Three people standing in front of a tent.

Collection

Our Collection

Julie Dalrymple

My late husband Mark and I enjoyed traveling to places with great scenery, especially the Pacific Northwest and the Southwest. And we liked to bring home things that reminded us of our trips: honey, cheese, fabric for shirts for Mark, and beautiful things that would look nice in our house. We gathered Northwest Coast carvings, Zuni fetishes, Navajo silver seed pots and jewelry, a little Pueblo pottery, a few Inuit masks and some Navajo sand paintings, along with Navajo rugs. We really liked three-dimensional, useful work.

We had a few miscellaneous art pieces in 1989 when we made our first trip to the Southwest and bought our first rug (and then two more), along with four pottery storytellers, a sand painting and a Zuni fetish. That first rug, bought at Garland’s, was woven by Helen Walker from hand-spun, hand-carded wool. It has a wonderful texture as well as design. I still have it.

We had already developed an appreciation for Northwest Coast nations’ art (starting on our honeymoon in 1969), and I think the same strong design elements connected us emotionally to Navajo weavings. So we continued trips to the Southwest and Northwest and continued to find art that appealed to us. In 2005 we went with friends to our first Inter-Tribal Indian Ceremonial in Gallup. High on the wall was the First Prize and Best in Category, a hand-spun and vegetable-dyed rug by Mae Jean Chester. We asked them to take it down. I think it was the first rug that made me think about the person, the artist, who wove it.

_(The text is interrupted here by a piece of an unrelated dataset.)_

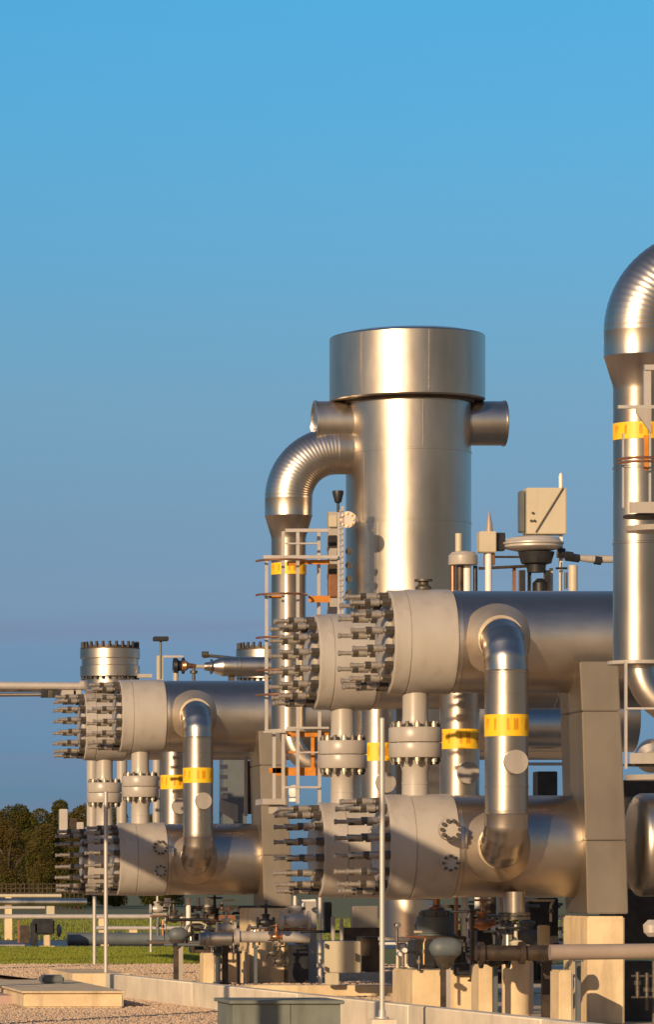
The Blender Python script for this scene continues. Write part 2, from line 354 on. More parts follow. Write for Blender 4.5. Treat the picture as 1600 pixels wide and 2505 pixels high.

We began to realize the work and artisanship that go into the best rugs. Mark was a recording engineer for the Music Department and the Memorial Church at Stanford University, and he built a lot of equipment for them. I was a librarian for the Santa Clara County library system and sewed and made beaded jewelry. As makers ourselves, both of us appreciated good design and attention to detail. We also developed a few quirks: Mark loved rugs with trains and didn’t like pictorials with stylized perspectives. I liked a few rugs mostly because I loved the colors used, but neither of us liked too-bright colors. Somehow our tastes were very similar, making it all too easy to find rugs we could agree on. However, we had a three-bedroom house with normal-height walls (and cats), so we wouldn’t buy rugs that measured longer than 5 feet vertically.

  • A colorful pictorial textile of a sunrise over mountains.
    Bobbi Jo Whitehair (Diné), pictorial/raised outline textile, 24 x 34 inches.
  • A pictorial textile with a train on it.
    Florence Riggs (Diné), First Phase Chief/pictorial textile, 39 x 48 inches.

In 2011, we first bought rugs from the Heard Museum Shop, visited trading posts on the reservation, and bought a rug online (also from the Heard Museum Shop). We first attended the Crownpoint Weavers Auction and the Santa Fe Indian Market in 2012. By the end of that year we had 43 rugs. Once we started online shopping, we discovered Steve Getzwiller’s Nizhoni Ranch Gallery, so we bought a first rug online and then visited in 2013. Steve’s expertise and relationships with the weavers taught us a lot about Navajo weaving. Mark and I were both introverts, pleased to meet weavers and hear what they had to say, but shy about asking questions or talking about much beyond how we admired their work, so the relaxed setting at Nizhoni appealed to us. We also visited our first Heard Indian Fair & Market and our first Hubbell auction that year. We were happy that buying contemporary weavings helped support the weavers and the continuation of a cultural tradition. And we filled our house with beauty.

Sometime that year we ran out of space on our walls. What to do? I suggested that if we called ourselves collectors, we could buy more rugs and rotate them on the walls. Yay! Until 2017, we continued trips to shops, auctions, trading posts and markets. When Mark fell ill, we could no longer travel, but it was wonderful that he and I could continue to collect by shopping online.

We had talked about what to do with our collection, as no one in our families shared our interest. Because we had enjoyed visiting and shopping at the Heard Museum and taking trips with the Heard Museum Guild, we decided that we would like to offer much of our Southwestern art to the Heard Museum. Fortunately, they accepted. I kept some of my favorites, although I do plan to leave them to the museum in my will. I’ll just share two more of the rugs I still have. The first (from the Heard Museum Shop) is a train pictorial rug by Florence Riggs that I hung where Mark could see it from his sickbed. The second is a sunrise pictorial by Bobbi Jo Whitehair that lifted my spirits during those dark days and still does today.